▶ [OBJECTIVE] Only the number is wanted: how many lines in the data contain "random"?

▶ [DATASET EXTRACT]
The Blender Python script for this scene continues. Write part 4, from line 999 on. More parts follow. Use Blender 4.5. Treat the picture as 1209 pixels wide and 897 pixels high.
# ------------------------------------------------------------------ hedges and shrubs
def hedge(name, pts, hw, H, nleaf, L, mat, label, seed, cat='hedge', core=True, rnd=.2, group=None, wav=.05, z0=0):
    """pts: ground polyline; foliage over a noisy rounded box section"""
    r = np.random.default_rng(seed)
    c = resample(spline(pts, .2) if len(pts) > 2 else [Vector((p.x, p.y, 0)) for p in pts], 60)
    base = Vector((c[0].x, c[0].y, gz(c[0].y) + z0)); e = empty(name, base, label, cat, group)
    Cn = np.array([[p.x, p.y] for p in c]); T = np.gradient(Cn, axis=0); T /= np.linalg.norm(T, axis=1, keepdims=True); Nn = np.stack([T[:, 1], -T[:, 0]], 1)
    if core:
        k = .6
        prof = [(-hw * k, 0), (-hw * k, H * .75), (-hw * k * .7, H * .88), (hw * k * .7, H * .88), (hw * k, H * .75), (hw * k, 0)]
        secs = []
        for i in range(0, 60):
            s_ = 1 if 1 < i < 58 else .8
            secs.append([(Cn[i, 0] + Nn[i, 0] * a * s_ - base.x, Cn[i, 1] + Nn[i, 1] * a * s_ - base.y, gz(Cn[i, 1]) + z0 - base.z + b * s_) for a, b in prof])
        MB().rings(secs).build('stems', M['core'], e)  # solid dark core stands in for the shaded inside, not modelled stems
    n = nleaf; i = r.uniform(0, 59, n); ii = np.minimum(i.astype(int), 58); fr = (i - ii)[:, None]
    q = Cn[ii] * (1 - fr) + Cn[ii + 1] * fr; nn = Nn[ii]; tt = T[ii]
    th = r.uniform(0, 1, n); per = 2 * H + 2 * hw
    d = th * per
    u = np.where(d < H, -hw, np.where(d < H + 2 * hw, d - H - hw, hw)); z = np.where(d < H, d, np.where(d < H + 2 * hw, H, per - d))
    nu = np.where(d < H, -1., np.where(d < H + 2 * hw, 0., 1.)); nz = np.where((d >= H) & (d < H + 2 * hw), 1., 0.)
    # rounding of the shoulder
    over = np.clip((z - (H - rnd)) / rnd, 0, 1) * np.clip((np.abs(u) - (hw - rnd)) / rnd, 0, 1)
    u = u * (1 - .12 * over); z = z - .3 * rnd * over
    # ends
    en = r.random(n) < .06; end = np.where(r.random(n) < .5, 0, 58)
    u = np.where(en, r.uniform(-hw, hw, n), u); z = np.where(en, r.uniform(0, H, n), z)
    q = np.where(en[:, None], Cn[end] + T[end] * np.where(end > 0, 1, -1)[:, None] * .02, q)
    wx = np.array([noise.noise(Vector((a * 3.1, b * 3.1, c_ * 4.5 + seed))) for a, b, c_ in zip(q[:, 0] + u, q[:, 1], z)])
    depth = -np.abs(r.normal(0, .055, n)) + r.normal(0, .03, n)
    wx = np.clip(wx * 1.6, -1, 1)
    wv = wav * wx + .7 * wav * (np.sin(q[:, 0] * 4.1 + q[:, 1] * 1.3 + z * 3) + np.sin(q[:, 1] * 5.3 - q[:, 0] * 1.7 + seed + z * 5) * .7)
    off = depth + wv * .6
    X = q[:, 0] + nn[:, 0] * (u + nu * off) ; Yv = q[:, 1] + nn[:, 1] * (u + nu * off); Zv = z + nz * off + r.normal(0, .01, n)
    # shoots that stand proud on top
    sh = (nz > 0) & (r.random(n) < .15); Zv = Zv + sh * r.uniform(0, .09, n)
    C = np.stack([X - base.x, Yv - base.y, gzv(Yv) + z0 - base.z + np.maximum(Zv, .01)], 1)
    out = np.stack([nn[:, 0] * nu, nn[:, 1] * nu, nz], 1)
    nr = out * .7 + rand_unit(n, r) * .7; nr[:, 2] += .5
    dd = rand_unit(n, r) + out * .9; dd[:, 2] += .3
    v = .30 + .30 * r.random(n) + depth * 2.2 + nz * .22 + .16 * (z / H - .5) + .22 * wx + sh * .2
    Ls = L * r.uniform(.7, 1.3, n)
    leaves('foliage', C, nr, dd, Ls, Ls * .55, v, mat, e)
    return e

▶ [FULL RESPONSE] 4